There are "workaholics" - in both the working class and other social classes - 
but one shouldn't look at _social_ problems primarily through the lens of 
_individual and personal_ experience.  As you know from your experience with 
statistical analysis, there is often a wide gulf between popular perceptions 
and experience as statistically measured. Another danger - which both historians 
and economists are familiar with - is the fallacy of composition. 

One of the great transformations of the working class internationally since the 
1970s has been the entry of women in larger numbers as waged workers. It
would be easy to look at that issue from the perspective of individual women 
we have known and the personal choices they have made.  But, there was 
something larger at play - and this directly relates to the question of working
overtime: inflation had eroded real wages to the point where increasingly
families found that women had to work in order to maintain the same standard
of living. This necessity is even more clearly the case in single-parent homes
(itself a trend in some capitalist social formations since the early 1970s).

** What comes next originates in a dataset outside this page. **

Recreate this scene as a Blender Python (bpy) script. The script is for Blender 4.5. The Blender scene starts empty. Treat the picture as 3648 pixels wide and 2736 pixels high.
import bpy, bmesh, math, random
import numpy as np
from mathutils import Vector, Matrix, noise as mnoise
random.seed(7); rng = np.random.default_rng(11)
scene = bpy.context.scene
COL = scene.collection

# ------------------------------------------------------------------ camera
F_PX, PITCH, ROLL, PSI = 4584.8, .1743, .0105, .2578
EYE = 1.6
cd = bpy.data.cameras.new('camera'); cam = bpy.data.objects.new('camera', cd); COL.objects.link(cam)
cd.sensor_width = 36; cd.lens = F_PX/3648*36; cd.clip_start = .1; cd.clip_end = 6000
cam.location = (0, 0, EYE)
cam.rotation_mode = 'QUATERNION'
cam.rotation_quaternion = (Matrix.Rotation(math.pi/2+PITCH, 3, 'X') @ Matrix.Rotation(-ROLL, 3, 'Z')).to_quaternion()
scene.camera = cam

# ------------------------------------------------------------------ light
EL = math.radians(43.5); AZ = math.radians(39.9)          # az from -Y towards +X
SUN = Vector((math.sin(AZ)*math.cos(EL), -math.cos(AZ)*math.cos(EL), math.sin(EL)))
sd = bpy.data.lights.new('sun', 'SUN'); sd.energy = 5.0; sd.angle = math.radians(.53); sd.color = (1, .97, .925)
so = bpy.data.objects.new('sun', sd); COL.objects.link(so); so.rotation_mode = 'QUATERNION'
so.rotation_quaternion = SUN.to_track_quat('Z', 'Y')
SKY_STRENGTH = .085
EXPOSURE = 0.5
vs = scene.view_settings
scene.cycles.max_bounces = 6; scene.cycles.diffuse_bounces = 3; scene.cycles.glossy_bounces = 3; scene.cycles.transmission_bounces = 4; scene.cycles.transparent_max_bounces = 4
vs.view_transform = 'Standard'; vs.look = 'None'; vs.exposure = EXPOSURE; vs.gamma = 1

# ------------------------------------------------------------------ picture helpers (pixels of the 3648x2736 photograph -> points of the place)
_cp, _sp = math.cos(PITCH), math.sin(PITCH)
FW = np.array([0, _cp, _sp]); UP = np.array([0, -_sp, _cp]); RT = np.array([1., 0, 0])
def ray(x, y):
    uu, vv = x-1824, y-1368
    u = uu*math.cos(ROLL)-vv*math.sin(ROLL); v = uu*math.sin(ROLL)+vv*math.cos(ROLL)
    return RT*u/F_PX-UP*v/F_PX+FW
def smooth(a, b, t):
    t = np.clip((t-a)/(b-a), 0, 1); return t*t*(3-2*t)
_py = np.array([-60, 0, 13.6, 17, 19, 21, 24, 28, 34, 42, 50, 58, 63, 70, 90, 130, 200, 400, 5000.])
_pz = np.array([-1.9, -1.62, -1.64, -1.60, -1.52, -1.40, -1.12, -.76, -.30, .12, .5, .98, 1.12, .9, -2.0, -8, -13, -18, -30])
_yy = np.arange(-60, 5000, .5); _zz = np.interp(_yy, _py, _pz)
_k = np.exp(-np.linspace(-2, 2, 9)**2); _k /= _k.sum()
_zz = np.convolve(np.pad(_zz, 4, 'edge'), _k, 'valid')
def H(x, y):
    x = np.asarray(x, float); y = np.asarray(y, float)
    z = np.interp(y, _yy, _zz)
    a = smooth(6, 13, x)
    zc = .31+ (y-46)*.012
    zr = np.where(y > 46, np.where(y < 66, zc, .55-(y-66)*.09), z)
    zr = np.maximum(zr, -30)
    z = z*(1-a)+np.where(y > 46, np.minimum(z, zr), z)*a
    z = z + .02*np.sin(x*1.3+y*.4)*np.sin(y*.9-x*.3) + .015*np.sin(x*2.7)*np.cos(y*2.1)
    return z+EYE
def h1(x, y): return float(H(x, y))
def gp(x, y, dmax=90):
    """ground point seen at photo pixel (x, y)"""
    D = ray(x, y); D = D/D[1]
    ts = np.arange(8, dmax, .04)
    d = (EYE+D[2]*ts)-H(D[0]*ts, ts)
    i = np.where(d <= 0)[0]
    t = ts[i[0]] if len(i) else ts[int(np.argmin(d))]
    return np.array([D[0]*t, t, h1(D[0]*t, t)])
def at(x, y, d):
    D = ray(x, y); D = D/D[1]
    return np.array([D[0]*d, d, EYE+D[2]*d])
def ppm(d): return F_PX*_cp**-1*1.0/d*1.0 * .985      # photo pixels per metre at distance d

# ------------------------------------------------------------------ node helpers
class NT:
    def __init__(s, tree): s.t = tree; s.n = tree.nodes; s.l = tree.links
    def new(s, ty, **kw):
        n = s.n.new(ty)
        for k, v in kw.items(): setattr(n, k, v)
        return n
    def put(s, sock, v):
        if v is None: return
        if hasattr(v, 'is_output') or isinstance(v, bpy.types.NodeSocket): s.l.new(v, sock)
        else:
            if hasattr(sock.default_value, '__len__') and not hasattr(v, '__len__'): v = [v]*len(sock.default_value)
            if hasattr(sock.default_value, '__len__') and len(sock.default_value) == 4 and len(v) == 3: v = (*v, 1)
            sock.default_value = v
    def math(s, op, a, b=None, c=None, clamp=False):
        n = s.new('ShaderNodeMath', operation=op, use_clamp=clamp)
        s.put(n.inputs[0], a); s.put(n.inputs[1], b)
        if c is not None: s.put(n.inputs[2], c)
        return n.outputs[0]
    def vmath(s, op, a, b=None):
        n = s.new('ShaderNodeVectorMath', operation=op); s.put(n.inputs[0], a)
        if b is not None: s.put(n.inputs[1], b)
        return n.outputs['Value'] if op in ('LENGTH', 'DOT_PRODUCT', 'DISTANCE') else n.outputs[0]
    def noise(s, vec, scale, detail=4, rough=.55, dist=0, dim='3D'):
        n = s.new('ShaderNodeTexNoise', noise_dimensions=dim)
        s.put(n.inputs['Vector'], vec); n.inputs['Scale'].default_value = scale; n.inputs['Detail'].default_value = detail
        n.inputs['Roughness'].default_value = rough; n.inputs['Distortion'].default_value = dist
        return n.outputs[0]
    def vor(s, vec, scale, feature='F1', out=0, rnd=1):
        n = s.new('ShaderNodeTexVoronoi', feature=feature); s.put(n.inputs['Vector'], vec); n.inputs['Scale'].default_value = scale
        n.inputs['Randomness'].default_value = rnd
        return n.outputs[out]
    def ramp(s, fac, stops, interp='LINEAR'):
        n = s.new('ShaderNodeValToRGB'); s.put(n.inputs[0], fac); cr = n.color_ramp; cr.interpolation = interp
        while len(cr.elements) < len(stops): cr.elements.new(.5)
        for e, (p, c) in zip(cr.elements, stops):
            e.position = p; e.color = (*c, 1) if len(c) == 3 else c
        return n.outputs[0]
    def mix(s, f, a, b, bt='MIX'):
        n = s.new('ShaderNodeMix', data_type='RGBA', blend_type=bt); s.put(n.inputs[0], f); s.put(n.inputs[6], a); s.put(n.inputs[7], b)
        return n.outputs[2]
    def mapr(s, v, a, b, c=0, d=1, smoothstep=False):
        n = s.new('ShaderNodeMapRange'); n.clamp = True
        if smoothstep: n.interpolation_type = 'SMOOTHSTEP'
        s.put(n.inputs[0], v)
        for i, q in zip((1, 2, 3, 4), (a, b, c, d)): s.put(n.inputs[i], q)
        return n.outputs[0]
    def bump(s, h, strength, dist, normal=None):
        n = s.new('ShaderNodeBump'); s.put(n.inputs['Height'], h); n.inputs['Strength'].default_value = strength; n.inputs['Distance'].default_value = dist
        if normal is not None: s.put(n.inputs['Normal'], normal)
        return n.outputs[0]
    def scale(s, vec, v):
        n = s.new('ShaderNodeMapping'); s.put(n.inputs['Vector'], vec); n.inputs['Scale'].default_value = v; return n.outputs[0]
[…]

Economic necessity is a force which can help to explain the social trend of
working increased hours of work.  Other social factors are also relevant, including 
capitalist control over the labor process and therefore their ability to require overtime 
(hours of work are generally a "management prerogative"), job insecurity
(the rational fear that workers in non-union jobs have that refusing requests to
work overtime could lead to job loss), and decreasing state social insurance
programs (part and parcel of Neo-Liberalism, enforced through international
lending agencies such as the World Bank and the IMF).  

Additionally, one could view "social and power relations", "the real availability
of suitable jobs" (which relates more to structural unemployment than
frictional unemployment which you mentioned), and _social_ "perceptions/
prejudices" as all related to social necessity.